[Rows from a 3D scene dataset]
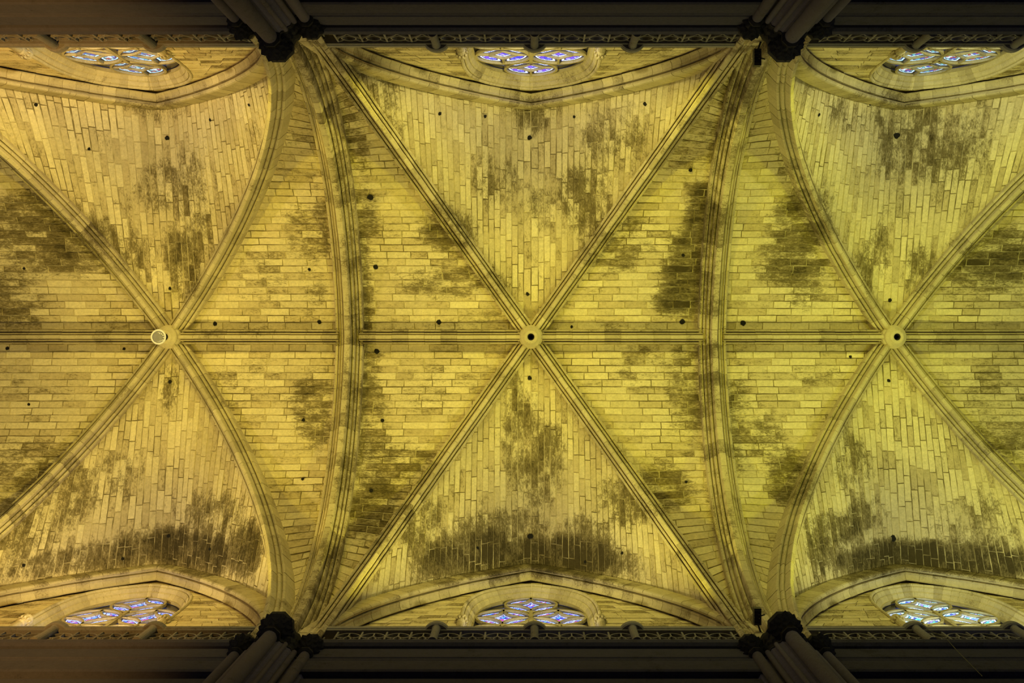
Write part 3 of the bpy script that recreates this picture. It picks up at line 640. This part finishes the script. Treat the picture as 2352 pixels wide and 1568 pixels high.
for b in (-1, 0, 1):
    for s in (-1, 1):
        x0 = b * BAY
        root = empty('balustrade', (x0, s * 7.15 * G, 23.78 * G + EYE))
        tag(root, 'pierced stone balustrade with %s below the %s window of the %s bay' % ('circle tracery' if s < 0 else 'four-lobed tracery', 'upper' if s < 0 else 'lower', WHERE[b]), 'balustrade', 'balustrades along the clerestory')
        extrude_x([(7.32, 24.82), (7.10, 24.80), (7.09, 24.84), (7.06, 24.86), (7.06, 25.0), (7.09, 25.03), (7.32, 25.03), (7.32, 24.82)], x0 - 5.25, x0 + 5.25, s, 'rail', M_BAL, root)
        extrude_x([(7.30, 23.78), (7.05, 23.78), (7.05, 23.83), (7.10, 23.86), (7.30, 23.86)], x0 - 5.25, x0 + 5.25, s, 'base_rail', M_BAL, root)
        for i in range(-8, 9):
            o = link('tracery_panel', PANEL[s], root, ((.305 + i * .605) * 1.03 + .09, s * .03, 0)); o.scale = (1.03, 1, G)
        for i in (-1, 0, 1):
            link('post', POST, root, (.09 + i * 2.5, s * -.07, 0)).scale = (1, 1, G); link('post_cap', DISC, root, (.09 + i * 2.5, s * .145, 1.10))
        if b == 0: pass

# ------------------------------------------------------------------ piers
def pier(sx, s):
    x0 = sx * 6.11
    root = empty('compound_pier', (x0, s * 7.9, 0))
    side = {(-1, -1): 'upper left', (1, -1): 'upper right', (-1, 1): 'lower left', (1, 1): 'lower right'}[sx, s]
    tag(root, 'tall dark clustered stone pier at the %s, carved capitals on its shafts' % side, 'pier', 'nave piers')
    half = [(1.12, 8.3), (1.12, 7.75), (1.02, 7.66), (.96, 7.56), (.70, 7.56), (.66, 7.54), (.58, 7.52), (.52, 7.40), (.47, 7.30), (.40, 7.27), (.36, 7.18), (.26, 7.16), (.22, 7.12)]
    cont = half + [(-x, y) for x, y in reversed(half)]
    V = [(x0 + x, s * y, z) for z in (0.0, 12.0, 25.0 + EYE) for x, y in cont]; m = len(cont)
    Fc = [(i * m + j, i * m + (j + 1) % m, (i + 1) * m + (j + 1) % m, (i + 1) * m + j) for i in range(2) for j in range(m)] + [tuple(range(m)), tuple(2 * m + j for j in range(m))]
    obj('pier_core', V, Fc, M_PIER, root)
    shafts = [(0, 7.03, .175, .36), (.82, 7.46, .125, .27), (-.82, 7.46, .125, .27)]
    shafts += [(e * a, y, rr, 0) for e in (-1, 1) for a, y, rr in ((.36, 7.20, .055), (.56, 7.40, .07))]
    for dx, y, r, rc in shafts:
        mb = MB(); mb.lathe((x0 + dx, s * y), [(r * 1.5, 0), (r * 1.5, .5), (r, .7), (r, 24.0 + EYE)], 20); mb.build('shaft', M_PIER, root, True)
    mb = MB()
    mb.lathe((x0, s * 7.03), [(0, 23.9), (.24, 23.95), (.28, 24.0), (.24, 24.06), (.26, 24.2), (.34, 24.55), (.40, 24.66), (.41, 24.80), (.38, 24.9), (0, 24.92)] and [(r, z + EYE) for r, z in [(.175, 23.92), (.25, 23.97), (.25, 24.03), (.20, 24.08), (.25, 24.3), (.32, 24.58), (.40, 24.66), (.41, 24.82), (.37, 24.92)]], 8, math.pi / 8)
    for dx in (-.82, .82):
        mb.lathe((x0 + dx, s * 7.46), [(r, z + EYE) for r, z in [(.145, 23.92), (.2, 23.97), (.2, 24.02), (.16, 24.06), (.19, 24.3), (.24, 24.58), (.29, 24.66), (.29, 24.80), (.26, 24.9)]], 8, math.pi / 8)
    # frieze block running round the core between the shafts
    n = len(mb.V)
    cz = (23.98, 24.08, 24.5, 24.66, 24.82); of = (.02, .0, .06, .11, .11)
    V = [(x0 + x * (1 + o * .6), s * (y - o), z + EYE) for z, o in zip(cz, of) for x, y in half[3:] + [(-x, y) for x, y in reversed(half[3:])]]
    m2 = 2 * len(half[3:])
    mb.add(V, sweep_faces(5, m2))
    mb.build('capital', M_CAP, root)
    # carved leaves
    lf = MB()
    def leaf(px, py, pz, nx, ny, sz):
        t = Vector((-ny, nx, 0)); nn = Vector((nx, ny, 0)); c = Vector((px, py, pz))
        P = [c - t * sz * .5, c + t * sz * .5, c + nn * sz * .45 + t * sz * .62 + Vector((0, 0, sz * .55)), c + nn * sz * .45 - t * sz * .62 + Vector((0, 0, sz * .55)),
             c + nn * sz * .75 + Vector((0, 0, sz * 1.05)), c + nn * sz * .95 + Vector((0, 0, sz * .7)) , c + nn * sz * .5 + Vector((0, 0, sz * .3))]
        lf.add(P, [(0, 1, 6), (1, 2, 6), (2, 5, 6), (5, 3, 6), (3, 0, 6), (2, 4, 5), (4, 3, 5)])
    for (dx, y, rc) in ((0, 7.03, .24), (.82, 7.46, .17), (-.82, 7.46, .17)):
        for ring, zz in enumerate((24.12, 24.34, 24.50)):
            k = 12
            for i in range(k):
                a = 2 * math.pi * (i + .5 * ring) / k + random.uniform(-.1, .1)
                if math.sin(a) * s > .75: continue
                rr = rc + .035 * ring; leaf(x0 + dx + rr * math.cos(a), s * y + rr * math.sin(a), zz + EYE + random.uniform(-.03, .03), math.cos(a), math.sin(a), random.uniform(.11, .17) * (rc / .24) ** .5)
    for e in (-1, 1):
        for fx in np.linspace(.24, .62, 5):
            y = 7.14 + (fx - .24) * 1.0
            for zz in (24.15, 24.42):
                nx, ny = e * .7, -s * .7
                leaf(x0 + e * fx, s * (y - .02), zz + EYE + random.uniform(-.05, .05), nx, ny, random.uniform(.10, .16))
    tag(lf.build('carved_leaves', M_CAP, root), kind='stuff')
    # springer block behind the rib feet
    mb = MB()
    for xa, xb, ya, yb, za, zb in ((-.62, .62, 7.75, 8.3, 24.8, 28.6), (-1.05, 1.05, 7.88, 8.3, 24.8, 27.6)):
        mb.box((x0 + xa, min(s * ya, s * yb), za + EYE), (x0 + xb, max(s * ya, s * yb), zb + EYE))
    mb.build('springer', M_RIB, root)
    return root
for sx in (-1, 1):
    for s in (-1, 1): pier(sx, s)

# ------------------------------------------------------------------ floodlights on the right-hand arch
for s in (-1, 1):
    x, y, d = 5.74, s * 7.08, 26.0
    root = empty('floodlight', (x, y, d + EYE))
    mb = MB(); mb.box((-.09, -.21, -.10), (.09, .21, .10)); mb.box((-.07, -.19, .10), (.07, .19, .15))
    hb = obj('housing', np.array(mb.V) + np.array((x, y, d + EYE)), mb.F, M_BLACK, root)
    mb = MB()
    for k in range(5): mb.box((x - .08, y - .17 + k * .08, d + EYE - .13), (x + .08, y - .15 + k * .08, d + EYE - .10))
    mb.build('cooling_fins', M_BLACK, root)
    mb = MB(); mb.tube([(x + .09, y, d + EYE), (x + .2, y - s * .04, d + EYE - .02)], .018, 6); mb.tube([(x + .02, y + s * .2, d + EYE), (x + .10, y + s * .42, d + EYE + .02)], .025, 6); mb.build('bracket', M_BLACK, root)
    mb = MB()
    for k in (-.06, .04): mb.lathe((x + .03, y + k), [(.012, d + EYE - .108), (.012, d + EYE - .1)], 8)
    mb.build('pilot_lamp', M_SILVER, root)
    tag(root, 'small black floodlight fixed at the foot of the %s end of the right arch' % ('upper' if s < 0 else 'lower'), 'floodlight', 'black floodlights beside the right arch')
# thin cable hanging from a balustrade post of the right bay
mb = MB(); mb.tube([(9.9, 7.36, 26.0 + EYE), (10.1, 7.32, 25.0 + EYE), (9.9, 7.3, 23.7 + EYE), (9.7, 7.29, 22.0 + EYE)], .008, 5)
tag(mb.build('cable', M_BLACK), 'thin dark cable hanging from a post of the lower right balustrade', 'cable')
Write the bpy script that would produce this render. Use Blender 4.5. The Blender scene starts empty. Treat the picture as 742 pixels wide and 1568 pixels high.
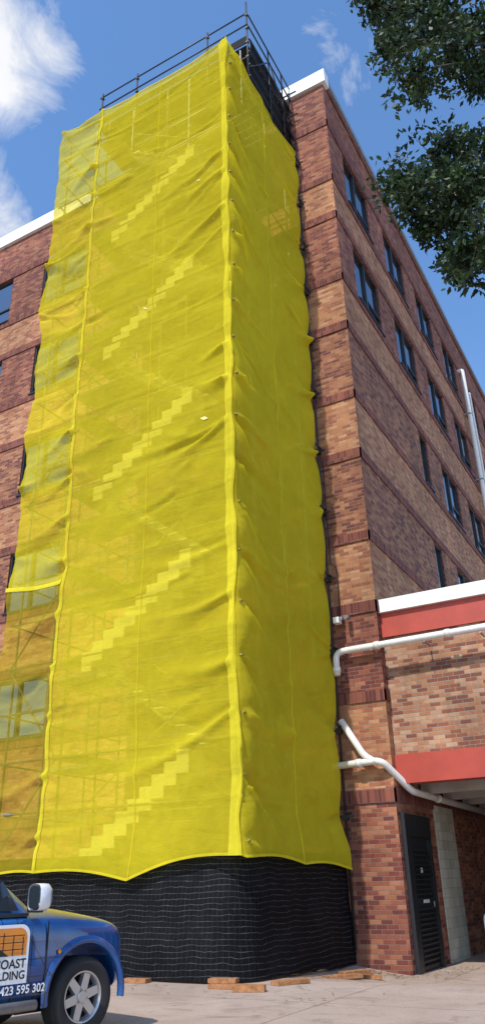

BRIEF: Scan the material above. Extract every line in which the word "Write" occurs.

FINAL RESULT:
Write part 3 of the bpy script that recreates this picture. It picks up at line 640. This part finishes the script. Treat the picture as 2352 pixels wide and 1568 pixels high.
Write the bpy script that would produce this render. Use Blender 4.5. The Blender scene starts empty. Treat the picture as 742 pixels wide and 1568 pixels high.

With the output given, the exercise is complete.